Kathleen Volk Miller: Well, that’s a funny question to start with because for the majority of my life, I thought I was supposed to write fiction. I wrote short stories and was rejected for years and years.

I’m not sure if there was a moment that was some large turning point or anything—I guess I had things to say that weren’t fiction.

I also think I simply got old enough that I got brave enough to not need the “shield” of fiction.

My essays have fared much better than my fiction and now I’m fully comfortable in that genre instead. I do believe it may be easier, at least for me and at least right now. I’m just “talking” on the page without so many of the concerns that come up with fiction.

I’m very much enjoying “playing” with flash CNF.

I enjoy dabbling with poetry. With reading as much as I do, who could I not? I tell my students that reading poetry will help inform their writing—even non-literary writing, and I firmly believe it does.

I’ve written very few poems. I wish I was better at it. A professor in grad school said that my poems sounded like the lyrics to country songs and that—quite seriously—turned me off from attempting poetry for years.

I’m going to read a couple of poems on 12/14 so you can tell me if they sound like country songs instead!

Poetdelphia: Can you recommend one specific new book that you have been reading? What’s great about the book, the author?

Kathleen Volk Miller: Right now I’m reading Paul Lisicky’s “Lawnboy” an older novel of his I’ve always wanted to read. My next purchase will be Lisicky’s “Unbuilt Projects” for two reasons—1) I am really enjoying “Lawnboy” and 2) I just heard him read something from Unbuilt Projects that I must read again and teach and share every way I can. Mind blowing.

I am a huge Steve Almond fan. Totally in love with his work right now. What I admire most is how he gets away with really, really romantic language because he uses so little of it, interspersed with visceral, stripped down language.

Poetdelphia: Can you share a writing tip or prompt? (If you don’t approach your work in this way, or don’t use prompts/exercises that much, feel free to tell us something about your process or writing habits generally.)

Kathleen Volk Miller: I do not use prompts for myself. My favorite one for students—a first line for fiction, is, “Honey, there’s a bear at the door.” I just had a terrific creative writing class and one of my students came up with this one, “This guy gets in a cab.”

Poetdelphia: In what ways do the arts (could include non-literary arts) influence your work?

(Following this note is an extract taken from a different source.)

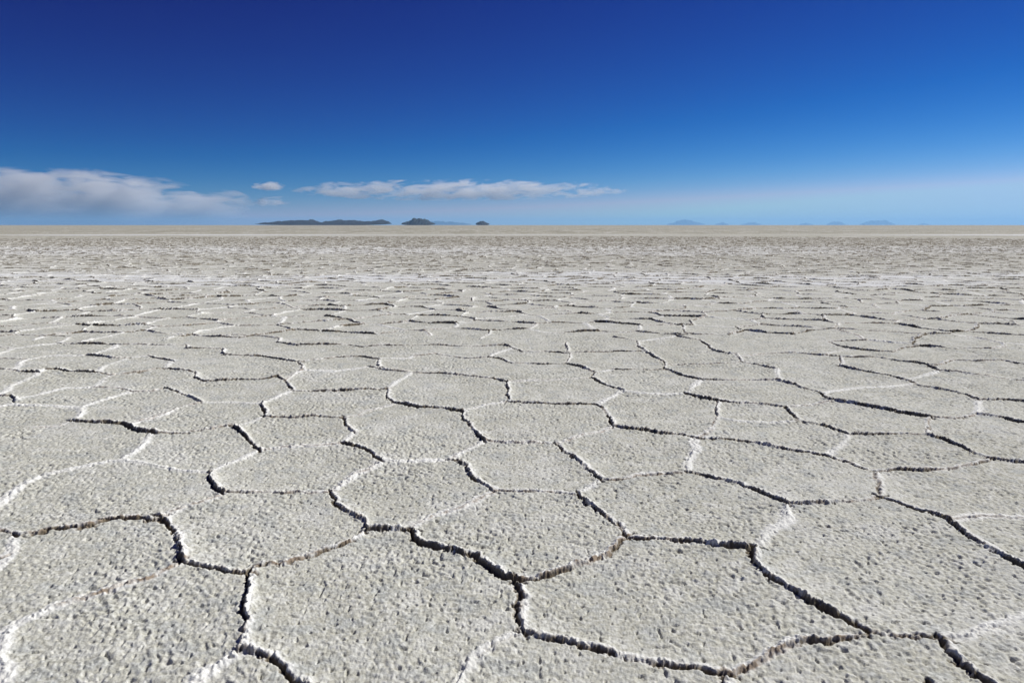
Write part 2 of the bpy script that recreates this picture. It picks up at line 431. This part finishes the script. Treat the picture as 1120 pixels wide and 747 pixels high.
m, nt, out = new_mat('salt_crust'); g = G(nt)
att = g.n('ShaderNodeAttribute', attribute_name='wear')
sep = g.n('ShaderNodeSeparateColor'); nt.links.new(att.outputs['Color'], sep.inputs[0])
ri, br, tn, wb = sep.outputs[0], sep.outputs[1], sep.outputs[2], att.outputs['Alpha']
pos = g.n('ShaderNodeNewGeometry').outputs['Position']
big = g.noise(pos, .7, 4); med = g.noise(pos, 6, 4); fine = g.noise(pos, 45, 4, .65); grit = g.noise(pos, 160, 3, .6)
base = g.mix(g.rng(big, .35, .65), (.51, .497, .415, 1), (.585, .575, .495, 1))
base = g.mix(g.rng(med, .50, .64, 0, .8), base, (.455, .465, .435, 1))
base = g.mix(g.rng(med, .48, .36, 0, .7), base, (.645, .64, .585, 1))
base = g.mix(g.rng(g.noise(pos, 1.6, 5, .65), .52, .62, 0, .35), base, (.70, .695, .66, 1))
base = g.mix(g.math('MULTIPLY', g.rng(fine, .50, .66), .6), base, (.76, .755, .715, 1))
base = g.mix(g.math('MULTIPLY', g.rng(fine, .47, .32), .6), base, (.27, .25, .21, 1))
base = g.mix(g.math('MULTIPLY', tn, g.rng(g.noise(pos, .25, 4), .3, .6, .6, 1.0), True), base, (.44, .418, .335, 1))
st = g.n('ShaderNodeMapping'); nt.links.new(pos, st.inputs[0]); st.inputs['Scale'].default_value = (.35, .06, 1)
st2 = g.n('ShaderNodeMapping'); nt.links.new(pos, st2.inputs[0]); st2.inputs['Scale'].default_value = (1.3, .5, 1)
base = g.mix(g.math('MULTIPLY', tn, g.rng(g.noise(st2.outputs[0], 1.0, 5, .7), .50, .66, 0, .75)), base, (.20, .18, .14, 1))
base = g.mix(g.math('MULTIPLY', tn, g.rng(g.noise(st.outputs[0], 1.0, 6, .7), .50, .64, 0, .7)), base, (.62, .60, .55, 1))
st3 = g.n('ShaderNodeMapping'); nt.links.new(pos, st3.inputs[0]); st3.inputs['Scale'].default_value = (.12, .018, 1)
far = g.rng(tn, .9, 1.3)
base = g.mix(g.math('MULTIPLY', far, g.rng(g.noise(st3.outputs[0], 1.0, 7, .75), .48, .60, 0, .6)), base, (.24, .22, .165, 1))
base = g.mix(g.math('MULTIPLY', far, g.rng(g.noise(st3.outputs[0], .6, 7, .8), .54, .62, 0, .6)), base, (.62, .60, .53, 1))
base = g.mix(g.math('MULTIPLY', wb, .8), base, (.73, .735, .735, 1))
wh = g.math('MULTIPLY', g.rng(ri, .10, .70), g.math('SUBTRACT', 1.0, g.math('MULTIPLY', tn, .6)))
base = g.mix(g.math('MULTIPLY', wh, g.rng(g.noise(pos, 2.3, 2), .3, .6, .6, 1.0)), base, (.84, .83, .78, 1))
bm = g.math('MULTIPLY', g.rng(br, .12, .6), g.rng(g.noise(pos, 14, 3), .36, .58), True)
base = g.mix(g.math('MULTIPLY', bm, .85), base, (.24, .165, .10, 1))
cr = g.n('ShaderNodeAttribute', attribute_name='crack').outputs['Fac']
base = g.mix(g.math('MULTIPLY', g.rng(cr, .04, .30), .92), base, (.15, .122, .082, 1))
bs = g.n('ShaderNodeBsdfPrincipled'); nt.links.new(base, bs.inputs['Base Color'])
bs.inputs['Roughness'].default_value = 1.0; bs.inputs['Specular IOR Level'].default_value = .08
bmp = g.n('ShaderNodeBump'); bmp.inputs['Strength'].default_value = .8; bmp.inputs['Distance'].default_value = .006
nt.links.new(g.math('ADD', fine, g.math('MULTIPLY', grit, .35)), bmp.inputs['Height'])
nt.links.new(bmp.outputs[0], bs.inputs['Normal']); nt.links.new(bs.outputs[0], out.inputs[0])
me.materials.append(m)

# ---------------------------------------------------------------- hills and islands far across the salt
HY = 246.3
def rock(name, c):
    m, nt, out = new_mat(name); g = G(nt)
    p = g.n('ShaderNodeNewGeometry').outputs['Position']
    f = g.noise(p, .012, 4)
    b = g.n('ShaderNodeBsdfPrincipled'); b.inputs['Roughness'].default_value = .95
    nt.links.new(g.mix(g.rng(f, .35, .65), c, tuple(x * 1.6 for x in c[:3]) + (1,)), b.inputs['Base Color'])
    nt.links.new(b.outputs[0], out.inputs[0]); return m
rock_m = rock('island_rock', (.011, .015, .022, 1))

def hill(name, x0, x1, dist, prof, lift, label, cat=None, kind='structure'):
    """prof: [(u, height px)] outline; the underside rises a little at both tips as the mirage shows it"""
    K = dist / FPX
    cx = (x0 + x1) / 2 - 560; L = (x1 - x0) * K
    NU, NV = 120, 25
    us = np.linspace(0, 1, NU); pr = np.array(prof)
    H = np.interp(us, pr[:, 0], pr[:, 1]) * K
    rr_ = np.random.default_rng(int(x0)); nf = (x1 - x0) / 9
    H = H * (1 + sum(.07 / (1 + .4 * k) * np.sin(us * nf * (2.1 + 1.7 * k) * 2 + rr_.uniform(0, 6)) for k in range(5)))
    W = L * .22 + 150
    vs, fs = [], []
    nzs = np.random.default_rng(len(label))
    ph = nzs.uniform(0, 9, 6)
    for i, u in enumerate(us):
        taper = max(.04, (4 * u * (1 - u)) ** .5)
        zb = lift * K * (abs(2 * u - 1) ** 2.5)
        for side in (0, 1):
            for j in range(NV):
                v = -1 + 2 * j / (NV - 1)
                yo = v * W * taper
                if side == 0:
                    n = .06 * math.sin(u * 31 + v * 5 + ph[0]) + .07 * math.sin(u * 53 - v * 9 + ph[1])
                    z = zb + max(0, H[i] - zb) * (1 - abs(v) ** 1.6) * (1 + n * min(1, abs(v) * 3))
                else: z = zb - 1.0
                vs.append((u * L - L / 2, yo, z))
    def id(i, s, j): return (i * 2 + s) * NV + j
    for i in range(NU - 1):
        for j in range(NV - 1):
            fs.append((id(i,0,j), id(i+1,0,j), id(i+1,0,j+1), id(i,0,j+1)))
            fs.append((id(i,1,j), id(i,1,j+1), id(i+1,1,j+1), id(i+1,1,j)))
        for j in (0, NV - 1):
            q = (id(i,0,j), id(i,1,j), id(i+1,1,j), id(i+1,0,j)); fs.append(q if j == 0 else q[::-1])
    for i in (0, NU - 1):
        for j in range(NV - 1):
            q = (id(i,0,j), id(i,0,j+1), id(i,1,j+1), id(i,1,j)); fs.append(q if i == 0 else q[::-1])
    mesh = bpy.data.meshes.new(name); mesh.from_pydata(vs, [], fs); mesh.update()
    o = bpy.data.objects.new(name, mesh); col.objects.link(o)
    o.location = (cx * K, dist, 0); mesh.materials.append(rock_m)
    return tag(o, label, cat, kind=kind)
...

Can you give an example (of an inspiring work, of a time you made use of some artwork)?

Kathleen Volk Miller: I’m going to read a poem on 12/14 that references Dylan’s “Do Not Go Gently” and another one that almost mockingly mimics Wallace Stevens “Thirteen Ways of Looking at a Blackbird.”

Neither were prompts, but came to my consciousness as I wrote the poems. Funny, huh, that I don’t consider myself a poet and I wrote two poems after other poems?

I think this is a tough question—everything we experience/see/read becomes part of who we are, so therefore becomes part of our work. I don’t know if I can separate out any other SPECIFIC art influences.